Europe's major antitrust regulator has opened an "in-depth investigation" on Hutchison's $14 billion acquisition of Telefonica UK's O2 operations.
According to The Wall Street Journal, top European Union officials have been warning that mobile-phone mergers in concentrated markets can lead to higher prices and less options for consumers. The EU authorities warned that if Hong Kong tycoon Li Ka-shing's CK Hutchison Holdings would buy O2, it would become the biggest mobile-network company in the UK. It means it would create an imbalance in the competition. O2 is currently the second-biggest mobile operator in Britain, while Hutchison already owns Three UK, which is the fourth largest in the country. Prior to this deal, the bloc's executive arm rejected in September the merger proposal of telecom operators Telenor ASA and Telia Sonera AB's Danish operations.

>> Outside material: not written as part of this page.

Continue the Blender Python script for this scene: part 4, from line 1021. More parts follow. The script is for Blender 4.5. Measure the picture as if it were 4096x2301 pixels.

ABC News reported that the Antitrust Commissioner Margrethe Vestager said, "The investigation we want to ensure that consumers in the U.K. do not pay higher prices or face less choice as a result of this proposed takeover."
In a report by The Register, the Commission is concerned about three major things. First, the merger would take away an important competitor, leading to higher prices and less investments in the industry. Second, it would discourage mobile network operators from hosting mobile virtual network operators, which means it would have less host networks to choose from. Third, the remaining competitors may increase prices on retail and wholesale markets due to the pressure that a giant monopolistic company would bring.
The commission has until March 16, 2016 to conduct the in-depth investigation on the merger and decide whether to approve or reject it. It could also ask Telefonica and Hutchison for concessions to address the major concerns. If the companies wont reach an agreement on how acquisition would abide by the rules, the commission can choose to block it.